Now, sir, it being reduced, I think, to a plain proposition that Congress is the only power that can reconstruct and reclaim these outlying States, the President had no right to call upon the Attorney General or any other officer of the Government to interfere in any manner in such reconstruction. There is but one appeal, and that is either to the agents appointed by Congress or to Congress. It has been well decided in Dorr's case that all power on this subject is vested in Congress. But, sir, we need not look to any such decision. It ought to be known before this time by the President of the United States—it is known, I trust, by the scholars in every colored school in this District—that the Constitution of the United States does not apply to any Territory. The States are parties to the Constitution; they are the contracting powers; they are the substantive body.

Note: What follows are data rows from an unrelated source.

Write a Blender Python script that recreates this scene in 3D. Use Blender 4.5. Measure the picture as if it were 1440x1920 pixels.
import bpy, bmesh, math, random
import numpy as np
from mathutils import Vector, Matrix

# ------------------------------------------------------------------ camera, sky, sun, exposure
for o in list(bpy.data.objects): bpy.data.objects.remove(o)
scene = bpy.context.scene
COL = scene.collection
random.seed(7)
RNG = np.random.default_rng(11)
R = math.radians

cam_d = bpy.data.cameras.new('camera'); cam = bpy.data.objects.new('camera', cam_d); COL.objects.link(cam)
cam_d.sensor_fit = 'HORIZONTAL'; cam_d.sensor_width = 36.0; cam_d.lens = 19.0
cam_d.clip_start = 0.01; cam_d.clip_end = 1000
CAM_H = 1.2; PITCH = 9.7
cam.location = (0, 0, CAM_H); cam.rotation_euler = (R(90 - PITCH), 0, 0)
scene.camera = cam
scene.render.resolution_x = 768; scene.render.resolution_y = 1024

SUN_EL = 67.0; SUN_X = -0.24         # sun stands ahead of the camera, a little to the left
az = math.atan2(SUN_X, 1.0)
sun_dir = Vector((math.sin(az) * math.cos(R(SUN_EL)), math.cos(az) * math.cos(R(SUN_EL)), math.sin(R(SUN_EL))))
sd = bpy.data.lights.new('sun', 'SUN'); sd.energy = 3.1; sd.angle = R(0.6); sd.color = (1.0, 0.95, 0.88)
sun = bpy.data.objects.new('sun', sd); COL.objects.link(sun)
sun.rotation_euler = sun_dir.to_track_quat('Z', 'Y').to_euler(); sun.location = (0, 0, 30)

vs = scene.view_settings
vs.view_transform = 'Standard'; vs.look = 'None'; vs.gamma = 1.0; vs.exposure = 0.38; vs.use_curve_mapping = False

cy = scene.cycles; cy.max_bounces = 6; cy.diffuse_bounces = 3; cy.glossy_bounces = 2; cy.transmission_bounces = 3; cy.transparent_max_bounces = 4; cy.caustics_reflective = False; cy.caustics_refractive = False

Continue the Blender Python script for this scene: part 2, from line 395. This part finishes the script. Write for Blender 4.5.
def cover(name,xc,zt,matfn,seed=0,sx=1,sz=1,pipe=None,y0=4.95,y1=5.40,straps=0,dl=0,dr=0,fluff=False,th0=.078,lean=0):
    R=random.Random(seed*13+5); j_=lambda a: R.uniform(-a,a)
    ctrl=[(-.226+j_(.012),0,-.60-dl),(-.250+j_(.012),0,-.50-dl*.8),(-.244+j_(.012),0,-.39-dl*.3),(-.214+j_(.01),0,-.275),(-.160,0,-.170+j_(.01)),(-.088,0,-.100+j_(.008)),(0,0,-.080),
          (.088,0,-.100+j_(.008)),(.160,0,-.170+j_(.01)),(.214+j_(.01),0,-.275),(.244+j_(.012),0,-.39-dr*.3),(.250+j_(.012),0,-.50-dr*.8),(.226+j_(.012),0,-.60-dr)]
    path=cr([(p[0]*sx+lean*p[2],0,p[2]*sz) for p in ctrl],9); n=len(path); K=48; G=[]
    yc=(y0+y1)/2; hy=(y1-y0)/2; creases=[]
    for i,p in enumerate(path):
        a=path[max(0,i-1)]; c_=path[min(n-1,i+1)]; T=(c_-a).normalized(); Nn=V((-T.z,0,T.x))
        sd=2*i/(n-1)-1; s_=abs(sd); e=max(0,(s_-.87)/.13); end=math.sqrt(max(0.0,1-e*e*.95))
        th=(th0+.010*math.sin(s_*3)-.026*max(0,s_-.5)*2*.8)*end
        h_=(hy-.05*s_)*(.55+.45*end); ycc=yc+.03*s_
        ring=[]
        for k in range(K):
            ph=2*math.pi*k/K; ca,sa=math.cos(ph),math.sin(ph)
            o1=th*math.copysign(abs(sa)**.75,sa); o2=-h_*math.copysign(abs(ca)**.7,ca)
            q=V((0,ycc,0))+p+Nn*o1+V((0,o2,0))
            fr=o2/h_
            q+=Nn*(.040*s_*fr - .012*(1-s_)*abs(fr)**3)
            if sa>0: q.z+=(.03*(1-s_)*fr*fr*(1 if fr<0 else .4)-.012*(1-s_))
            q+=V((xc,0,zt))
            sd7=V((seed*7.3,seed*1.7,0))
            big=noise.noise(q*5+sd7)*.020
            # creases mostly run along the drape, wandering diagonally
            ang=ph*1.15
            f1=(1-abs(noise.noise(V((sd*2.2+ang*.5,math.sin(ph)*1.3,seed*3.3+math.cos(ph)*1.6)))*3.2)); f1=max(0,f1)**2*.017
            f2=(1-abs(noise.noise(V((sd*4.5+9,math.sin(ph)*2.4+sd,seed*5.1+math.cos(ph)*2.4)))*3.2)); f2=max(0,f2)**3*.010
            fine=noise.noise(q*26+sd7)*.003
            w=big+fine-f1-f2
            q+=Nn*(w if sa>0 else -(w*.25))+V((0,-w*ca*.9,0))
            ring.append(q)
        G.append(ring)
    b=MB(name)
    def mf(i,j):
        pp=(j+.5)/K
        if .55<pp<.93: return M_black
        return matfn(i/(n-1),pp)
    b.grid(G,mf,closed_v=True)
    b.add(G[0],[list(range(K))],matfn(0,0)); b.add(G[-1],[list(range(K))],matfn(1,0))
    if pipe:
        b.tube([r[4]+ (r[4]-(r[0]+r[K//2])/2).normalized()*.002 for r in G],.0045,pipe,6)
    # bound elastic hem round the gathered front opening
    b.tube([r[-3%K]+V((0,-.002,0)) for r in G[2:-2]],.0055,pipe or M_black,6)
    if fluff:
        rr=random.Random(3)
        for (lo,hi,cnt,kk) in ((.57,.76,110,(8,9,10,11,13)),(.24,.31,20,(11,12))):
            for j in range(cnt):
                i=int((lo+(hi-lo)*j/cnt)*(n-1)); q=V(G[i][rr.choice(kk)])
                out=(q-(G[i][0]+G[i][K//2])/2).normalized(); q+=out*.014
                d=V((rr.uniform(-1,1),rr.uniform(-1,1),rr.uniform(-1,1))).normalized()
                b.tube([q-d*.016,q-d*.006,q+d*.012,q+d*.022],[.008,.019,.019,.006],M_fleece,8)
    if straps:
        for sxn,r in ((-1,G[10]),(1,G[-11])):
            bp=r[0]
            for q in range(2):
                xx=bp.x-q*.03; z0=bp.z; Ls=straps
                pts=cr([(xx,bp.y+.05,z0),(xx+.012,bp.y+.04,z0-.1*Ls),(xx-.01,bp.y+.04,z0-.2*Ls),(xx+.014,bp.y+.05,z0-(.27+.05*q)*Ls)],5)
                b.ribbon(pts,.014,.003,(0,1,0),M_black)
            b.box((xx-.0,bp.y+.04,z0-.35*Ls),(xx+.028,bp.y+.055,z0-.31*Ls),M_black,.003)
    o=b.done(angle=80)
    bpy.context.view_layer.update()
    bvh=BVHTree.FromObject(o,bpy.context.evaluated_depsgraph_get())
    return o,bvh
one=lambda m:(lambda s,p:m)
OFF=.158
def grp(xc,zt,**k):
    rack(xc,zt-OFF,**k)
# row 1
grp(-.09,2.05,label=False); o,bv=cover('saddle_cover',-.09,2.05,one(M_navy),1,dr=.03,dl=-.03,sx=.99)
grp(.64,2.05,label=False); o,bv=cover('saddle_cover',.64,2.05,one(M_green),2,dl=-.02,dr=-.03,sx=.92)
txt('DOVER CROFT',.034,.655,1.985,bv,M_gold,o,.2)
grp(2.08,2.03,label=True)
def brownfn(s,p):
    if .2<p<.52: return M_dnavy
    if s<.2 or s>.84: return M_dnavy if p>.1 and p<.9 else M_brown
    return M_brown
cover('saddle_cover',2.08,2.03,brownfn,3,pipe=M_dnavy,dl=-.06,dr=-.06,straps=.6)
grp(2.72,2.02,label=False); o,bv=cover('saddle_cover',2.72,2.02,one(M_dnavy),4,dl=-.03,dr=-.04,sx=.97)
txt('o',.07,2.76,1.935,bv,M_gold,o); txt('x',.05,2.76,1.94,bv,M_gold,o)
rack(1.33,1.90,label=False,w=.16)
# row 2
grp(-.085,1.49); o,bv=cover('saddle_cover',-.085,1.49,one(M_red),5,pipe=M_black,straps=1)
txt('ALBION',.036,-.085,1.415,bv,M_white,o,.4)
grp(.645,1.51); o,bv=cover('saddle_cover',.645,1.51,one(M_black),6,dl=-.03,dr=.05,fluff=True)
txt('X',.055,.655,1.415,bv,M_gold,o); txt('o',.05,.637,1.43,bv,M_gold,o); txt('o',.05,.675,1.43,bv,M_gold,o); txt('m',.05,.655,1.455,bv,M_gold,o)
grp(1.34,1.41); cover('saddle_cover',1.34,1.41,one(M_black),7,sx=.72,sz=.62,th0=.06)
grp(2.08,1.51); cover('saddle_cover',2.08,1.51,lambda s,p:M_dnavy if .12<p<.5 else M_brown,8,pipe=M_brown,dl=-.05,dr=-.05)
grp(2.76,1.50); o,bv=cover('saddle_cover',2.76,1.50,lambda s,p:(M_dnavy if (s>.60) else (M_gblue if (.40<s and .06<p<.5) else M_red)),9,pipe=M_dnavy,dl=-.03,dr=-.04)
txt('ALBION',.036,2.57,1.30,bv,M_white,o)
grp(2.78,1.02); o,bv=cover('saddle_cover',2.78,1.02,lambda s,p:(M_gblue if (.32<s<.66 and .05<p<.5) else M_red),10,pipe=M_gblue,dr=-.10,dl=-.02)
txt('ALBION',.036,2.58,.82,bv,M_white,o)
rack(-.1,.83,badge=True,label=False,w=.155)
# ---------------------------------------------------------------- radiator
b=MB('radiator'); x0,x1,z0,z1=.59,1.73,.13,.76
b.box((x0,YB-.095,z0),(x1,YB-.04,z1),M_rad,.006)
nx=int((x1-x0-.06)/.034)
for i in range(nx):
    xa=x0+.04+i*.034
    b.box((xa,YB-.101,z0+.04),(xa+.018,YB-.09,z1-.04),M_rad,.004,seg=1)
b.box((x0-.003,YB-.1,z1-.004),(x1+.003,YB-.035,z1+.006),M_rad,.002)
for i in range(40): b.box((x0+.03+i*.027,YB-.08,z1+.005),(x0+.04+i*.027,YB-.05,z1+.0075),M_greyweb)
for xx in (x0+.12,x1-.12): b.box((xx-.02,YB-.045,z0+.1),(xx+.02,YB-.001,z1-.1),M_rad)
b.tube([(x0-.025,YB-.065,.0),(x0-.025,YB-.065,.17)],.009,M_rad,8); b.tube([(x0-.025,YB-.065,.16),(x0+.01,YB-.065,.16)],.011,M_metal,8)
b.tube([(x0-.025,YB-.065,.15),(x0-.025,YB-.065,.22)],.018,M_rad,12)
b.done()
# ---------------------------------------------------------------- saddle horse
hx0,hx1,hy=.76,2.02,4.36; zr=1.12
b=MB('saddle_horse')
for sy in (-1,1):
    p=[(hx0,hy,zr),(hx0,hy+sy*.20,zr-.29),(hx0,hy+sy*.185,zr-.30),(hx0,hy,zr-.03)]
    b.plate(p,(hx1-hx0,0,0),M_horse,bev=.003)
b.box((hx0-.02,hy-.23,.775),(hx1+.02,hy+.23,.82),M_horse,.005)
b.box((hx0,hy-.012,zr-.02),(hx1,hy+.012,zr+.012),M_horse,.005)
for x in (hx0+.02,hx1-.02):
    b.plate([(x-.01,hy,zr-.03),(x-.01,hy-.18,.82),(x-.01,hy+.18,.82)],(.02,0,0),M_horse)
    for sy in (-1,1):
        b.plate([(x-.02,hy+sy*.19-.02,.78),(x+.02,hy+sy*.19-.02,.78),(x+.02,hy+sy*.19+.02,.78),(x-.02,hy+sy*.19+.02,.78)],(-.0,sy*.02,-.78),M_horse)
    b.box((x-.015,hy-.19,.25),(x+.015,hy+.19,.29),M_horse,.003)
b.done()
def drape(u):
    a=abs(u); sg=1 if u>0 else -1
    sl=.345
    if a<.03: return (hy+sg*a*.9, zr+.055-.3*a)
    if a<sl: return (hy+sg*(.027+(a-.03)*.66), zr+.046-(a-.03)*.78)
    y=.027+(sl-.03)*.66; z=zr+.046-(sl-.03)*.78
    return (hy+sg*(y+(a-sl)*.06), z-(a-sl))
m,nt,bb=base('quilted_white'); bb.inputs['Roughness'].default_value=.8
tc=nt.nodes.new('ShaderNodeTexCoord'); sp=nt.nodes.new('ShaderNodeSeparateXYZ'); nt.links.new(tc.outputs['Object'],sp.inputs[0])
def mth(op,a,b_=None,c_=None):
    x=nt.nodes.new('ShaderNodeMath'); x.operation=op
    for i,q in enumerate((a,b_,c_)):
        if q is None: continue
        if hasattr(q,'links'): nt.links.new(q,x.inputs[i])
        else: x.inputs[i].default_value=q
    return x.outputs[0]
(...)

Territory, however, acquired by purchase or conquest or by inheritance is the property only of that substantive power, of that power bound up by the Constitution; and that power alone is governed by the Constitution, but does not extend for any purpose into any Territory or conquered province. Why, then, talk about the Constitution regulating the action of Congress in a province, in a Territory, in a conquered State, whether conquered from a legitimate State or an illegitimate State?

I may be asked how we would treat the confederate States of America. Just as Congress chooses. They are our property; their citizens are our subjects. Their lives, their liberties are subject to the supreme will of this body, always controlled by the laws of nations, the laws of war, and the laws of humanity. There is no other power on earth; there is no branch of the Government; there is no power in the Government, except what I have mentioned, that has any right to interfere or to say one word on the subject. If you wish to punish the malefactors for violated majesty, that is another matter. Possibly you might do so through your courts of justice. At least you might attempt it, but I do not suppose you can do it. But there is one thing clear: that territory not being yet declared by Congress to be in a state of peace or restoration is under the military authority of the Government, and any tribunal constituted by the military authority, any military tribunal, any court-martial can try any one of those who belonged to the belligerent forces. Jefferson Davis, or any man of the army of the confederacy conquered by us, is this day liable to trial by military tribunal and to sentence. Mr. Speaker, while I would not be bloody-minded, yet if I had my way I would long ago have organized a military tribunal under military power, and I would have put Jefferson Davis and all the members of his cabinet on trial for the murders at Andersonville, the murders at Salisbury, the shooting down our prisoners of war in cold blood. Every man of them is responsible for those crimes.